Proof about a real-valued continuous function?

[cookiesyum]

Proof about a real-valued continuous function??

Homework Statement

Five line segments meet at a point. Show that any continuous real-valued function defined on this set must take the same value three times.

The Attempt at a Solution

Take the values f(0,0,0) f(0,0,1) f(1,0,0) f(0,1,0) f(-1,0,0) f(-1,0,0). If three of the values are the same, the proof is done.

Assume all of the values are different.

At least three of f(0,0,1) f(1,0,0) f(0,1,0) f(-1,0,0) f(0,-1,0) are greater than or less than f(0,0,0).

Without loss of generality, assume f(-1,0,0) < f(0,0,0) < f(0,1,0) < f(0,0,1).

Then, by the Intermediate Value Theorem, there is a point p1 between f(-1,0,0) and f(0,0,1). Then p would be on the line segment from (-1,0,0) to (0,0,1) and also on two other line segments...but which??

Hence, the real-valued function takes the same value three times.

 

[HallsofIvy]

Homework Statement

Five line segments meet at a point. Show that any continuous real-valued function defined on this set must take the same value three times.

The Attempt at a Solution

Take the values f(0,0,0) f(0,0,1) f(1,0,0) f(0,1,0) f(-1,0,0) f(-1,0,0). If three of the values are the same, the proof is done.

You were given only five line segments. How can you assume these particular points are on the segments? Also are you assuming that one of the points is the point of intersection and the other five are on fived different segments?

Assume all of the values are different.

How can you do that? If three are not the same, it might still be that two are the same, another two different from the first two but the same, the fifth different from the previous.

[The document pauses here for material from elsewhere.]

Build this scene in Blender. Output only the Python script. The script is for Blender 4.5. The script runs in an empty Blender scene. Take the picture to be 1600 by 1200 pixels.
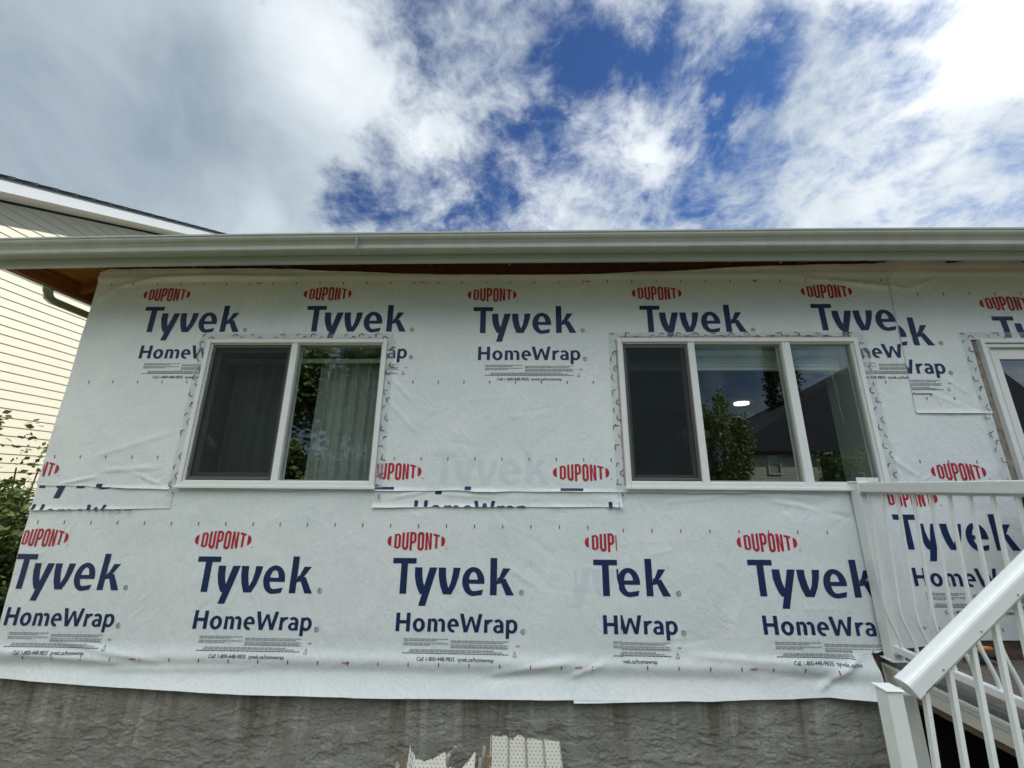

At least three of f(0,0,1) f(1,0,0) f(0,1,0) f(-1,0,0) f(0,-1,0) are greater than or less than f(0,0,0).

Without loss of generality, assume f(-1,0,0) < f(0,0,0) < f(0,1,0) < f(0,0,1).

You just said "At least three of f(0,0,1) f(1,0,0) f(0,1,0) f(-1,0,0) f(0,-1,0) are greater than or less than f(0,0,0)" which I interpret to mean "at least three above or at least three below". How does it follow that there are two above and one below? Why not all five above?

Then, by the Intermediate Value Theorem, there is a point p1 between f(-1,0,0) and f(0,0,1). Then p would be on the line segment from (-1,0,0) to (0,0,1) and also on two other line segments...but which??

How do you know that the line segment from (-1,0,0) to (0,0,1) is one of the five given line segments? And unless p is the point of intersection of the five line segments, if p is on one segment, it can't be on any other!

Hence, the real-valued function takes the same value three times.

 

[Dick]

For notation let's just call the intersection point p0, and the other five endpoints p1,p2,p3,p4,p5. It'll save you writing a lot of ones and zeros. And pick the indices so that f(p1)<=f(p2)<=f(p3)<=f(p4)<=f(p5). Now consider all of the cases of where the value of f(p0) lies in the order relationship of the other p's.